Foto: Reuters/Soe Zeya Tun
Tanpa Pengakuan
Setelah kemerdekaan, Myanmar tahun 1948 menetapkan Undang-Undang kewarganegaraan yang tidak mencantumkan Rohingya sebagai salah satu etnis yang diakui negara. Buntutnya etnis minoritas itu tidak mendapat kewarganegaraan dan semakin rentan terhadap diskriminasi.
Foto: Reuters/M.P.Hossain
Petaka di Negeri Jiran
Situasi di negara bagian Rakhine kian runyam menyusul Perang Kemerdekaan Bangladesh 1971 yang mendorong eksodus pengungsi ke Myanmar.

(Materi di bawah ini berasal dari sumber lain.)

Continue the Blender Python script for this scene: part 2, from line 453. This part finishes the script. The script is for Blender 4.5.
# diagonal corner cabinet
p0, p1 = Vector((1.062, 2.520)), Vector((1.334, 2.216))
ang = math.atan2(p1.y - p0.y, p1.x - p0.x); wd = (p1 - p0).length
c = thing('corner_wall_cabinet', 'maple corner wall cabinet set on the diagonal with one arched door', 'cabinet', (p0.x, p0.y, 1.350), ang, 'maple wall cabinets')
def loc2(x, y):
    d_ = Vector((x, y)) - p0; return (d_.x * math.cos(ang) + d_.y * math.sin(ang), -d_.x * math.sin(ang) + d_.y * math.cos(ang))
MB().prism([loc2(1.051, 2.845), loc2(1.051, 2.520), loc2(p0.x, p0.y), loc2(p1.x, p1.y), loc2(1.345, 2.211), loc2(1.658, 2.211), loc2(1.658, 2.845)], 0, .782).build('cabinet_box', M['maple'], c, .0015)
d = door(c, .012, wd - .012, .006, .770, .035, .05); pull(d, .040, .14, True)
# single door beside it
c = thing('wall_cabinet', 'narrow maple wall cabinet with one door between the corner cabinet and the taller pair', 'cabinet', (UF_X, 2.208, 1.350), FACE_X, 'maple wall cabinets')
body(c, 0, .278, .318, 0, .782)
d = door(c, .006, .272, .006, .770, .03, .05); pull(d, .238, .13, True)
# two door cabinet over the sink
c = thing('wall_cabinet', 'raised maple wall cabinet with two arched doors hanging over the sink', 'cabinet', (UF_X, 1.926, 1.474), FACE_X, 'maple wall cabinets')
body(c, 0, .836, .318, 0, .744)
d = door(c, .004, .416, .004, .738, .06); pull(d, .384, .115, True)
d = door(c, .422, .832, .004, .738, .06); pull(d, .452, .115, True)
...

Tahun 1975 Duta Besar Bangaldesh di Myanmar, Khwaja Mohammed Kaiser, mengakui ada sekitar 500.000 pengungsi Bangladesh yang melarikan diri ke Rakhine.
Foto: Reuters/M.P.Hossain
Arus Balik
Negosiasi pemulangan pengungsi Bangladesh berlangsung alot antara dua pemerintah. Bangladesh ironisnya menolak mengakui sekitar 200.000 pengungsi yang telah dipulangkan oleh Myanmar. Setelah melewati perundingan panjang, Myanmar setuju menampung para pengungsi tersebut. Proses pemulangan pengungsi pada dekade 1990an yang berada di bawah pengawasan PBB itu berlangsung brutal.
Foto: DW/C. Kapoor
Genosida di Pelupuk Mata
Proses rekonsiliasi antara etnis Rohingya dan mayoritas Buddha di Rakhine berakhir pahit menyusul kerusuhan 2012. Dipicu oleh pemerkosaan dan pembunuhan perempuan Rakhine oleh tiga pria muslim, mayoritas Buddha menyisir kawasan muslim dan membantai 200 penduduk Rohingya. Lebih dari 100.000 ribu terpaksa mengungsi dan kebencian terhadap etnis Rohingya semakin membara di Myanmar.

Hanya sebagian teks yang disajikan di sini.